„Nicht nur in der pop-historischen Geschichte lässt sich ein Vorgang wiederholt feststellen: Für eine Stadt mag ein Zeitpunkt kommen, an dem sich die Gestirne wohlwollend positionieren, eine Welle der Inspiration hinein schwappt und sich ein Fenster öffnet, zur Welt, die neugierig die Entwicklung in dieser Stadt beobachtet und ihr Potential zu schätzen lernt. Das war für das Berlin der Achtziger so, in den Neunzigern etablierte sich Seattle als Herkunftsort für innovative Musik und in den jungen Jahren dieses Jahrtausends scheint die Gunst der Stunde bei Istanbul zu liegen. Nirgendwo sonst auf der Welt gibt es dieses durchweg friedliche Aufeinanderprallen morgen- und abendländischer Kultur und Geschichte und die Richtung weniger Plätze der Erde wird so von der Phantasie und Motivation der Jugend bestimmt, wie die der vielfältigen Szene Istanbuls. Das Kreuztanbul Festival leistet einen ungemeinen Beitrag mit dem Versuch, die Kreativität Istanbuls hier nicht einfach nur zu präsentieren, sondern Parallelen und Verbindungen zu den Entwicklungen in Berlin herzustellen und zu vertiefen. So wird sich wieder einmal herausstellen, wie viel wir voneinander lernen können. Als Kurator der Veranstaltung der diesjährigen Worldtronics Reihe im Haus der Kulturen der Welt war es mir ein besonderes Vergnügen, mich wieder einmal mit dem unglaublichen musikalischen Angebot Istanbuls zu beschäftigen und einige der interessantesten neuen Projekte und hier selten gesehener traditioneller Darbietungen vorstellen zu können und ich wünsche ihnen viel Spaß bei der angewandten Völkerverständigung.“ Alex Hacke

Batur Sönmez
Er ist ein Überzeugungstäter in Sachen Noise: Batur Sönmez aka Analog Suicide aka UHF. Der unermüdlich tourende Botschafter des Lärms steht für den klassischen analogen Verzerrkrach, den Harsh Noise. Sein Sound lässt sich vergleichen mit dem des Genrevaters Merzbow, ist aber insgesamt verhaltener. Sönmez präsentiert bei WORLDTRONICS sein Antarktika Project.

Proudpilot
Eine ähnliche Sogwirkung entfaltet die repetitive Rockmusik von Proudpilot. Statt Metal steht bei diesem Projekt das Darkwave-Genre Pate. Eine Art düsterer Postrock, den wir in dieser Form noch nicht gehört haben, und dessen Tiefe vor allem in der Bauchhöhle zu spüren ist.

Nekropsi
Dieser Gruppe gelingt es, großen Ideenreichtum aufs Äußerste zu komprimieren. Hypnotisch treibende Schleifen aus ungeraden Takten mit Metall-Anleihen entfalten eine magische Wirkung. Nekropsi sprechen, hauchen und stöhnen meist in ihrer Muttersprache, aber manchmal auch auf Deutsch. Dann heißt es: „Die neue Papa ist deutsch / er ist sogar bayerisch / Papa hat gesagt / dass er ein Panzer ist“.

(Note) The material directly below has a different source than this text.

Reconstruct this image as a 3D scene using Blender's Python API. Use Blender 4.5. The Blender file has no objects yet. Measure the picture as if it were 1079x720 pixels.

Alexander Hacke / Brenna MacCrimmon
Alexander Hacke hat sich einen ebenso begeisterten Istanbulfan für seine Kooperation gesucht: Die Kanadierin Brenna MacCrimmon. Ihre persönliche Version orientalischer Musik pendelt zwischen Tradition und Psychedelik.

Whirling Dervishes
Die legendären Wirbelnden Derwische tanzen und drehen sich solange bis sie in Trance verfallen. Nach der sufistischen Symbolik wandern sie von Schwelle zu
Schwelle, um sich von der diesseitigen irdischen in die jenseitige göttliche Welt zu bewegen.